I feel for you and everything you are going through. Don’t give up yet, though it seems impossible this fight is far from over. Good luck.
Dear Miss U,
When I met my S.O., it was an immediate attraction for us both. We started dating right away and we started talking about marriage two months in. I had to leave for a study abroad post-grad exchange in Australia and we’ve been doing long distance for two months with two more to go. Recently, we’ve been fighting because he thinks I’m seeing other men, other men are messaging me, hiding things from him or that I’m lying to him about the aforementioned. No matter how many times I told him I will always be faithful, his fears come back up frequently and we fight. He gets panicky and paranoid, which makes things worse.
I’ve tried all different ways to quell his fears and I usually end in tears before he starts to calm down. He admits that he overthinks things and is depressed. He also uses me to lash out and doesn’t feel comfortable talking to our families or his friends. I cannot leave AUS to come home because I know I will not come back to finish my studies. I don’t know how to help him and cry myself to sleep most nights because I feel completely helpless. I don’t know what to do. Please help us.
Miles Away
Dear Miles,
Bluntly put; this is his problem not yours and you don’t deserve to be treated this way. I feel that his actions are bordering on abusive, and so early on in a relationship I can’t help but feel the best course would be to cut free of him now before this gets out of control. I know this is not at all what you want to hear, but love – even love at a distance – is not supposed to make you feel this way.
Before you throw the towel in completely, perhaps you would like to address this with him when he is in a stable mood and seems to be feeling secure. Try to help him understand how you feel, and that it’s downright insulting of him to accuse you of things when you’ve done nothing in the past to shake his trust. If you get through this without him losing his cool with you, suggest that he seeks professional help for dealing with his irrational fears and depression.
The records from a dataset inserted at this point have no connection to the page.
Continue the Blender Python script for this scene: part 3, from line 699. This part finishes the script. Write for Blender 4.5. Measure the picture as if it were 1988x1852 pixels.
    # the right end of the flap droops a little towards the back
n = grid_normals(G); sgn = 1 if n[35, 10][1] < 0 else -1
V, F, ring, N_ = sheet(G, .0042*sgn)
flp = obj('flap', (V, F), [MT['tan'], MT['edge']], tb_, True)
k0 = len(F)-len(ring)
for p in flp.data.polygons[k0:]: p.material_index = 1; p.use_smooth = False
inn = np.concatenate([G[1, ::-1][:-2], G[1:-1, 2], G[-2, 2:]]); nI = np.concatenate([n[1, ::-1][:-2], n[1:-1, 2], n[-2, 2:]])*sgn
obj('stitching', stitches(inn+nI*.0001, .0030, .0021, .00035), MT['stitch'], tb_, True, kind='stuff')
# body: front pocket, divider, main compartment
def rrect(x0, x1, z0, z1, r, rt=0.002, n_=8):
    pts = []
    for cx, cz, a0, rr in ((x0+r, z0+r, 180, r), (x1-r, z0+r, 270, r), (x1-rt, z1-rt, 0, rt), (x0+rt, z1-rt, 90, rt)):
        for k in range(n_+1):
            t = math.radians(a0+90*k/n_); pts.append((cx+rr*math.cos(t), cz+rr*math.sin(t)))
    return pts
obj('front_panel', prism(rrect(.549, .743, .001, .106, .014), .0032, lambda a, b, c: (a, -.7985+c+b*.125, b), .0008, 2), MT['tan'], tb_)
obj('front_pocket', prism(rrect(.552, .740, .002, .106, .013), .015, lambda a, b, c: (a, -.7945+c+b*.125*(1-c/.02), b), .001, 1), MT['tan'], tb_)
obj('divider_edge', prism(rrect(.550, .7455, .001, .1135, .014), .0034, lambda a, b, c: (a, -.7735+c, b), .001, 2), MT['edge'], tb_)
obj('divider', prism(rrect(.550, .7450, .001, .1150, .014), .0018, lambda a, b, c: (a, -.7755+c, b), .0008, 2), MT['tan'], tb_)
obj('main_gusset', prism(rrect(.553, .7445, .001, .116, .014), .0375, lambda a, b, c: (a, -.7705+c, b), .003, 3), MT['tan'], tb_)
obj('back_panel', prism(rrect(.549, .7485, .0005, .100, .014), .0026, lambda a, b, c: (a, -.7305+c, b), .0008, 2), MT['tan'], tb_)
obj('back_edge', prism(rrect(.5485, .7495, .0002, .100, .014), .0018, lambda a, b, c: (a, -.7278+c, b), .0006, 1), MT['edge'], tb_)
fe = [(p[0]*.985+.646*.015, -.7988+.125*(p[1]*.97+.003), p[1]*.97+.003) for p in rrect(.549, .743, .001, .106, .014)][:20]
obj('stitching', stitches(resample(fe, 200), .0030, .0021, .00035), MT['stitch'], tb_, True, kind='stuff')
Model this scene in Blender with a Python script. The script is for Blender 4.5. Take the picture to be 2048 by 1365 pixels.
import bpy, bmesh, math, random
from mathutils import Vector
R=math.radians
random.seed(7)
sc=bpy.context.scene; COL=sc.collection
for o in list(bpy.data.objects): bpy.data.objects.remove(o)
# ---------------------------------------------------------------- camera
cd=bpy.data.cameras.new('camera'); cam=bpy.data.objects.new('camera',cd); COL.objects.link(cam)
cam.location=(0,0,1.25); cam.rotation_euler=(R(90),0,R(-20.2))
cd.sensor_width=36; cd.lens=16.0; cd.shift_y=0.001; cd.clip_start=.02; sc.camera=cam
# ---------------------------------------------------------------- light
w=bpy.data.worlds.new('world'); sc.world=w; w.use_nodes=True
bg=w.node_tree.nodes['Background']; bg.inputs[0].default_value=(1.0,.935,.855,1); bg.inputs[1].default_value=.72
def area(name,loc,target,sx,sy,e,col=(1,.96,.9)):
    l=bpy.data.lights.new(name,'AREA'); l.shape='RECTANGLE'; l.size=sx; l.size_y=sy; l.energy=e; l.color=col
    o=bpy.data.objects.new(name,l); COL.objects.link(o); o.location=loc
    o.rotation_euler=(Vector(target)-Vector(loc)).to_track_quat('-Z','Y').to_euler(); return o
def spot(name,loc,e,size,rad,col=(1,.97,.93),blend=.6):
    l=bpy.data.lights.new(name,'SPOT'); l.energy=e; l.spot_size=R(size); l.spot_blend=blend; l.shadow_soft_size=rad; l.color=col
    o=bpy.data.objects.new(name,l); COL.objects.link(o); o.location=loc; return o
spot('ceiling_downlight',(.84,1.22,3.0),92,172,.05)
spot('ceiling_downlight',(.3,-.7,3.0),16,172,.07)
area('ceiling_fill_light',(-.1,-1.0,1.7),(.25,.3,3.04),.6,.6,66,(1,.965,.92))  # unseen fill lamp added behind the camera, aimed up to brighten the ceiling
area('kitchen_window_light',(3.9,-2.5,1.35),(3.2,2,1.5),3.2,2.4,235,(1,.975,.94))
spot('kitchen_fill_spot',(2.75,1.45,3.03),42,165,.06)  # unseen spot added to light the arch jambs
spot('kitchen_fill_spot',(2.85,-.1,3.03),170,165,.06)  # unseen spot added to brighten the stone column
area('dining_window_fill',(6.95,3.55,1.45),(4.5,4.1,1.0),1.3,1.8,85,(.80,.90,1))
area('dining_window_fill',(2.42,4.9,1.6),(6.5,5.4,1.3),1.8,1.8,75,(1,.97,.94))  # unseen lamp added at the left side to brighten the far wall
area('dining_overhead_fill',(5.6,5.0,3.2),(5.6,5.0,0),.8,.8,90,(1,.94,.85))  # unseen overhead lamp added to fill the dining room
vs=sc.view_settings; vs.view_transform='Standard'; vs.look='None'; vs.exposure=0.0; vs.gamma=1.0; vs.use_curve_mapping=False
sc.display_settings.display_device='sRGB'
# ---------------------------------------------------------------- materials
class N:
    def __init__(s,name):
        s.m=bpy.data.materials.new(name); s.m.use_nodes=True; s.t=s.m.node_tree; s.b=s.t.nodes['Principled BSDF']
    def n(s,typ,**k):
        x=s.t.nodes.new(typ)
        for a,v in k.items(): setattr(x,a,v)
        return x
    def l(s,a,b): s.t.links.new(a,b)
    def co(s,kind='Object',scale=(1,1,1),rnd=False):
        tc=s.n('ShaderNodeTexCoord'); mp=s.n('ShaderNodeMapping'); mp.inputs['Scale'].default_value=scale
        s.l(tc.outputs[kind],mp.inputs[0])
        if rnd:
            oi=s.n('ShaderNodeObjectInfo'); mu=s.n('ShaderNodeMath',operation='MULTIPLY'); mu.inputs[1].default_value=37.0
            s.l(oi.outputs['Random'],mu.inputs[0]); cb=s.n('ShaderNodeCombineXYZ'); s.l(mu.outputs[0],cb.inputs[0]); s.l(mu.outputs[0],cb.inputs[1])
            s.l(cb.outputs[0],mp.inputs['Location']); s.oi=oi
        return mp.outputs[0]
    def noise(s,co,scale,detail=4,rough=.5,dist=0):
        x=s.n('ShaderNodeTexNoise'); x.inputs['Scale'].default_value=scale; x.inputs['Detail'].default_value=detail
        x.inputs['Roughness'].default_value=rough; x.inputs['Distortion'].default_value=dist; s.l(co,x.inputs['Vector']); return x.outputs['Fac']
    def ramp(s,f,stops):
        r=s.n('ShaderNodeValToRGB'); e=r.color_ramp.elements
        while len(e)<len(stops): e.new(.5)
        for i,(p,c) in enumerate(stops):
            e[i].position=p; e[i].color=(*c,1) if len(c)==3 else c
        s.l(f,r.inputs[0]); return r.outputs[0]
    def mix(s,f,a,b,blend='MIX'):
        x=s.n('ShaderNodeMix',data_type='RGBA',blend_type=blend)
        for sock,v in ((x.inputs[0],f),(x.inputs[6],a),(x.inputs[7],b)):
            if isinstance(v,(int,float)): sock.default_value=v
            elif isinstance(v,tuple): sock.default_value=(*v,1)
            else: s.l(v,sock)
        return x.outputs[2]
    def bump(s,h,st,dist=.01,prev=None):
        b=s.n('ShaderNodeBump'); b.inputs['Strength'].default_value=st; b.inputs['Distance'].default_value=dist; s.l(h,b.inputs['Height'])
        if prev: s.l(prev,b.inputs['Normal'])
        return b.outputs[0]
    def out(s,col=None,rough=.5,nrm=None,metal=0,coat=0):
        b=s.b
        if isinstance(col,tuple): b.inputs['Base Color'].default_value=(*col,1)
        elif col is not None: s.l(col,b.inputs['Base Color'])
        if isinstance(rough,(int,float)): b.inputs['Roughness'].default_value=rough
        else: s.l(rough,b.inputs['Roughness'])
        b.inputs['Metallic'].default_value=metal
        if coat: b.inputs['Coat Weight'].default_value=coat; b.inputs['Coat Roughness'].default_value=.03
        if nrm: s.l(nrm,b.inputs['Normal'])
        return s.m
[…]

It is not your job to fix him, or to cop abuse because he won’t seek help.
Remember to be your own best friend.
Dear Miss U,
My boyfriend/fiancé has been over 1300 miles away for about two months now.. But before anything is said about the 6 months or the ages of us two I fell in love with him when I was 9 years old and have waited for him since and we were best friends 2 years before we dated. But his family is having financial troubles so he won’t have phone or internet. Our communication will be impossible! We’ll have letters but I suffer from severe depression and being away from him even just on the phone for long times makes me feel helpless and scared. What do I do? How do I cope with long periods of no communication minus an occasional letter?
MagDahlia
Dear MagDahlia,
It might seem like these are modern problems for modern relationships, but far from it. I encourage you to look to the women of history for strength and inspiration. The famous poet Elizabeth Barret-Browning, for one example, suffered a debilitating illness and upheld a long term long distance relationship with only letters with which to sustain herself. Know that you are not alone, and that it can be done even if it seems impossible.
I too have done it. There was a time where my family was too poor for internet or phone, I had no access through schools or libraries and my partner and I would write to each other to keep the love alive. Sometimes we could convince a friend to pass a message, but for the most part, we just had to hold onto the knowledge that we were loved and push through it as best we could. In the darkness of my soul I could feel that connection to him, even though we couldn’t speak or touch or smell. Look within yourself, you will find that place too.
On another note, your depression is something you need to address for yourself. I have suffered long and hard with mental illness in my past and the best advice I can give you is to never put your happiness and health into the hands of another person. You must hold the reigns of your life. You are in control. If you can’t find happiness within yourself, you will never find it without. So take this time without the distraction of constant relationship communication and work on making yourself better. Seek out healthcare professionals, self-help books and just general information on your illness. Knowledge is power. When you understand how and why this happens to you it has less power over you. You can’t cure it, but you can certainly discover the tools within yourself to cope. To be self-sufficient. To know your needs, your triggers and be whole in yourself. Take this time to become the best version of yourself that you can be. Learn how strong you really are and in turn that will strengthen your relationship.